YOUR TASK:
Print the listing from its top line through the line containing "PI = math.pi", nothing more, and leave out the pictures.

--- Start SOURCE EXCERPT ---

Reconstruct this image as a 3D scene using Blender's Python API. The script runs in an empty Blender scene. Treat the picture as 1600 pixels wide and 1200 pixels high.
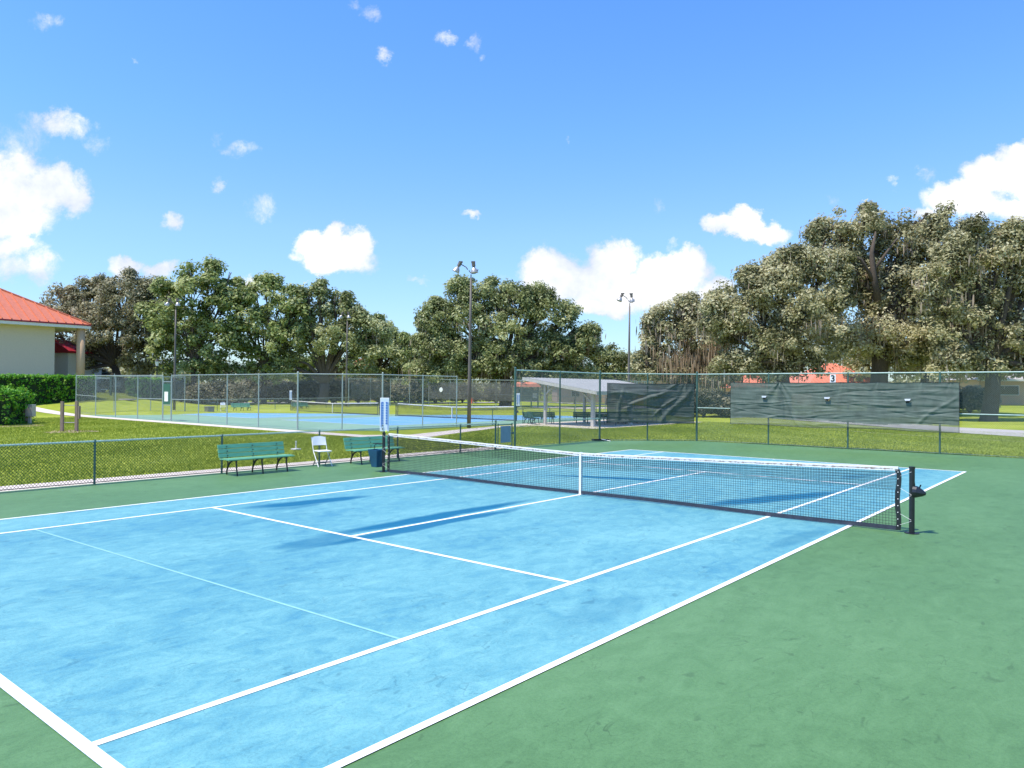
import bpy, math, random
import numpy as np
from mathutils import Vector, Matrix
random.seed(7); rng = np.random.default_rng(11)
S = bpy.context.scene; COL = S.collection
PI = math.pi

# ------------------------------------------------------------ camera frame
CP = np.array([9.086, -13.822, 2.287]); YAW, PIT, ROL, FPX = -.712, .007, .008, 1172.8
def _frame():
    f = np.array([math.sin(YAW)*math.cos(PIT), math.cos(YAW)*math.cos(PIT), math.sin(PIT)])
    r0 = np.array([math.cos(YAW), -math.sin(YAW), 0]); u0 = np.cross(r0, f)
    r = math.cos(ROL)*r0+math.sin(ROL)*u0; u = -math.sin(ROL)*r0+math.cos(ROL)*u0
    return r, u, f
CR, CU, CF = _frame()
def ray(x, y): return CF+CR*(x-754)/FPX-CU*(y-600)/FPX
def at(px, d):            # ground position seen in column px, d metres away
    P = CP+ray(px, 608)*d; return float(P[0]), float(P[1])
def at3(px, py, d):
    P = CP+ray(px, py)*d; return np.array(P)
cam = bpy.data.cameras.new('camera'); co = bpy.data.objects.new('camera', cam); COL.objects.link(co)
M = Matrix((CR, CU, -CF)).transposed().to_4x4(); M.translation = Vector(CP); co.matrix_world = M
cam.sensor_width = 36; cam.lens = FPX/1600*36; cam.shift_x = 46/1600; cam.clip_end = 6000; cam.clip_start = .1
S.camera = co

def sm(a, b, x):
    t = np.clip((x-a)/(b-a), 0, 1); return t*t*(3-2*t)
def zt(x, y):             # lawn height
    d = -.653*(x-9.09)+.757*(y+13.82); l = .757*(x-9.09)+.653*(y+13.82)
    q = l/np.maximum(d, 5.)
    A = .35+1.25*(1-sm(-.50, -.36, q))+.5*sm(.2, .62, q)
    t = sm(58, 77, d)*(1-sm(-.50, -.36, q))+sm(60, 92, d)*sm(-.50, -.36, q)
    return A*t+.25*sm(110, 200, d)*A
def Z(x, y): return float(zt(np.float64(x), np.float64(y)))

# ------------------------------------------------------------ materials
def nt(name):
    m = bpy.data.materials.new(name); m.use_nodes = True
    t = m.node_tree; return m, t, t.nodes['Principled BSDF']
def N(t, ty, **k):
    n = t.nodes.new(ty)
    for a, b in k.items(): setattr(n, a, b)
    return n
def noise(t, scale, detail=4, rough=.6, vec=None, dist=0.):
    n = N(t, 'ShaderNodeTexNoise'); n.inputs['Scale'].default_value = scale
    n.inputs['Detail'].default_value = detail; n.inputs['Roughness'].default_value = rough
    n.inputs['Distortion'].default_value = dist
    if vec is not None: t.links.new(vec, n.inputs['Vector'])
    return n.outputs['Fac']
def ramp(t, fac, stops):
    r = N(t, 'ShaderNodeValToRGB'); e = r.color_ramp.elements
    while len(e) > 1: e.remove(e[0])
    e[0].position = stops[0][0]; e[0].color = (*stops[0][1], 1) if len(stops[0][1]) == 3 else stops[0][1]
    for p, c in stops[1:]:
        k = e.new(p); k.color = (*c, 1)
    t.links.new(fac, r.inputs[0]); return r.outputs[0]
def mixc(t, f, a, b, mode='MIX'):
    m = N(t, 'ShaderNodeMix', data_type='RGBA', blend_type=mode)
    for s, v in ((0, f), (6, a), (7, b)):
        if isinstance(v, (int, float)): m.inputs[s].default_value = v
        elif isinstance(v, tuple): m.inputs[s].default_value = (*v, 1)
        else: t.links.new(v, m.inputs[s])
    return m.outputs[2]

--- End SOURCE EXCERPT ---

RESULT FOR THIS TASK:
Reconstruct this image as a 3D scene using Blender's Python API. The script runs in an empty Blender scene. Treat the picture as 1600 pixels wide and 1200 pixels high.
import bpy, math, random
import numpy as np
from mathutils import Vector, Matrix
random.seed(7); rng = np.random.default_rng(11)
S = bpy.context.scene; COL = S.collection
PI = math.pi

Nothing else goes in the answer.